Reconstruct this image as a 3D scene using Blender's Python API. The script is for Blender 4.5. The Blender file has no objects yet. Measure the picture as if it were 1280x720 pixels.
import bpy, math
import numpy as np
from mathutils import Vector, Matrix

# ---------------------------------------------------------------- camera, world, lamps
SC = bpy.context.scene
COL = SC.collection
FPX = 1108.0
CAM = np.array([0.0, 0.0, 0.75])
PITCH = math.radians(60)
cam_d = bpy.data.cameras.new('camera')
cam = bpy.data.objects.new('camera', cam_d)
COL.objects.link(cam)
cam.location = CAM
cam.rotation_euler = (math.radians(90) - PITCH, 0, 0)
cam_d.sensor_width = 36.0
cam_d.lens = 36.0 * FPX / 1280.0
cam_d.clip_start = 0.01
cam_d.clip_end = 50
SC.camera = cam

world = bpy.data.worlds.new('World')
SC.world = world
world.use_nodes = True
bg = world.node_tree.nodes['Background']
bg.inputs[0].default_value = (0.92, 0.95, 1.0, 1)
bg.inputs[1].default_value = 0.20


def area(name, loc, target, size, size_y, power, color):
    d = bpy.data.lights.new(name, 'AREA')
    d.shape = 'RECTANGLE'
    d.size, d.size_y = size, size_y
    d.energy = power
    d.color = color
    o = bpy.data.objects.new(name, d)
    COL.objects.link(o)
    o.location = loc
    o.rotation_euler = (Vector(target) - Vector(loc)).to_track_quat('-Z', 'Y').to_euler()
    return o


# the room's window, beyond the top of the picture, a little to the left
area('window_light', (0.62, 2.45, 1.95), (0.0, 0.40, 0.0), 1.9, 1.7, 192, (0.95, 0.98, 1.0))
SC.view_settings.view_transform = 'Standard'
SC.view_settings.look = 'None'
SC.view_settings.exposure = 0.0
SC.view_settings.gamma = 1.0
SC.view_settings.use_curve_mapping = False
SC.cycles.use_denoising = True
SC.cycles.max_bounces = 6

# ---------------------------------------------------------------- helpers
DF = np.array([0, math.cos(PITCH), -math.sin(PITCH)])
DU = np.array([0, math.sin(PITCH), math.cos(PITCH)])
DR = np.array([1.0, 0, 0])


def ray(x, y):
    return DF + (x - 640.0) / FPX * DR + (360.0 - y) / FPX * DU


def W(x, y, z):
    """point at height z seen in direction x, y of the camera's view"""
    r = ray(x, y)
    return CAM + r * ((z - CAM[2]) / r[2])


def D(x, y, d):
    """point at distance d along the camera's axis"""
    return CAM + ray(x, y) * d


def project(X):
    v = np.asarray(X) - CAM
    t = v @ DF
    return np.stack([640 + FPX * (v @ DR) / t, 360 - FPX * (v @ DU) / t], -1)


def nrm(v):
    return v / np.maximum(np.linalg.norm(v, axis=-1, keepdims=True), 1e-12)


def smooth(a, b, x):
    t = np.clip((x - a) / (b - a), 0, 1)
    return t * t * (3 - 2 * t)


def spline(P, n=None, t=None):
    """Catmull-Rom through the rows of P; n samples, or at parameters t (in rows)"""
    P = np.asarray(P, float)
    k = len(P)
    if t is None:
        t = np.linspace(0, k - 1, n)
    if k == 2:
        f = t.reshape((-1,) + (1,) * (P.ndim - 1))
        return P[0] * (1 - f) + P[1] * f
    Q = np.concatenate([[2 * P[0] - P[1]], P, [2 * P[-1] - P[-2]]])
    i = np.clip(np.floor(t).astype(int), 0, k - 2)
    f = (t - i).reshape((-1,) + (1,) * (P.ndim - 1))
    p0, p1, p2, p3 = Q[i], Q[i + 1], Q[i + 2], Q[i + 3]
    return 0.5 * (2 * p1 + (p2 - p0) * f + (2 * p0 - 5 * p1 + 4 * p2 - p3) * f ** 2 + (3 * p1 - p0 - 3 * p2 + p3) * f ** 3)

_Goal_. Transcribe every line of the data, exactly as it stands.

_Solution to the exercise_.
Reconstruct this image as a 3D scene using Blender's Python API. The script is for Blender 4.5. The Blender file has no objects yet. Measure the picture as if it were 1280x720 pixels.
import bpy, math
import numpy as np
from mathutils import Vector, Matrix

# ---------------------------------------------------------------- camera, world, lamps
SC = bpy.context.scene
COL = SC.collection
FPX = 1108.0
CAM = np.array([0.0, 0.0, 0.75])
PITCH = math.radians(60)
cam_d = bpy.data.cameras.new('camera')
cam = bpy.data.objects.new('camera', cam_d)
COL.objects.link(cam)
cam.location = CAM
cam.rotation_euler = (math.radians(90) - PITCH, 0, 0)
cam_d.sensor_width = 36.0
cam_d.lens = 36.0 * FPX / 1280.0
cam_d.clip_start = 0.01
cam_d.clip_end = 50
SC.camera = cam

world = bpy.data.worlds.new('World')
SC.world = world
world.use_nodes = True
bg = world.node_tree.nodes['Background']
bg.inputs[0].default_value = (0.92, 0.95, 1.0, 1)
bg.inputs[1].default_value = 0.20


def area(name, loc, target, size, size_y, power, color):
    d = bpy.data.lights.new(name, 'AREA')
    d.shape = 'RECTANGLE'
    d.size, d.size_y = size, size_y
    d.energy = power
    d.color = color
    o = bpy.data.objects.new(name, d)
    COL.objects.link(o)
    o.location = loc
    o.rotation_euler = (Vector(target) - Vector(loc)).to_track_quat('-Z', 'Y').to_euler()
    return o


# the room's window, beyond the top of the picture, a little to the left
area('window_light', (0.62, 2.45, 1.95), (0.0, 0.40, 0.0), 1.9, 1.7, 192, (0.95, 0.98, 1.0))
SC.view_settings.view_transform = 'Standard'
SC.view_settings.look = 'None'
SC.view_settings.exposure = 0.0
SC.view_settings.gamma = 1.0
SC.view_settings.use_curve_mapping = False
SC.cycles.use_denoising = True
SC.cycles.max_bounces = 6

# ---------------------------------------------------------------- helpers
DF = np.array([0, math.cos(PITCH), -math.sin(PITCH)])
DU = np.array([0, math.sin(PITCH), math.cos(PITCH)])
DR = np.array([1.0, 0, 0])


def ray(x, y):
    return DF + (x - 640.0) / FPX * DR + (360.0 - y) / FPX * DU


def W(x, y, z):
    """point at height z seen in direction x, y of the camera's view"""
    r = ray(x, y)
    return CAM + r * ((z - CAM[2]) / r[2])


def D(x, y, d):
    """point at distance d along the camera's axis"""
    return CAM + ray(x, y) * d


def project(X):
    v = np.asarray(X) - CAM
    t = v @ DF
    return np.stack([640 + FPX * (v @ DR) / t, 360 - FPX * (v @ DU) / t], -1)


def nrm(v):
    return v / np.maximum(np.linalg.norm(v, axis=-1, keepdims=True), 1e-12)


def smooth(a, b, x):
    t = np.clip((x - a) / (b - a), 0, 1)
    return t * t * (3 - 2 * t)


def spline(P, n=None, t=None):
    """Catmull-Rom through the rows of P; n samples, or at parameters t (in rows)"""
    P = np.asarray(P, float)
    k = len(P)
    if t is None:
        t = np.linspace(0, k - 1, n)
    if k == 2:
        f = t.reshape((-1,) + (1,) * (P.ndim - 1))
        return P[0] * (1 - f) + P[1] * f
    Q = np.concatenate([[2 * P[0] - P[1]], P, [2 * P[-1] - P[-2]]])
    i = np.clip(np.floor(t).astype(int), 0, k - 2)
    f = (t - i).reshape((-1,) + (1,) * (P.ndim - 1))
    p0, p1, p2, p3 = Q[i], Q[i + 1], Q[i + 2], Q[i + 3]
    return 0.5 * (2 * p1 + (p2 - p0) * f + (2 * p0 - 5 * p1 + 4 * p2 - p3) * f ** 2 + (3 * p1 - p0 - 3 * p2 + p3) * f ** 3)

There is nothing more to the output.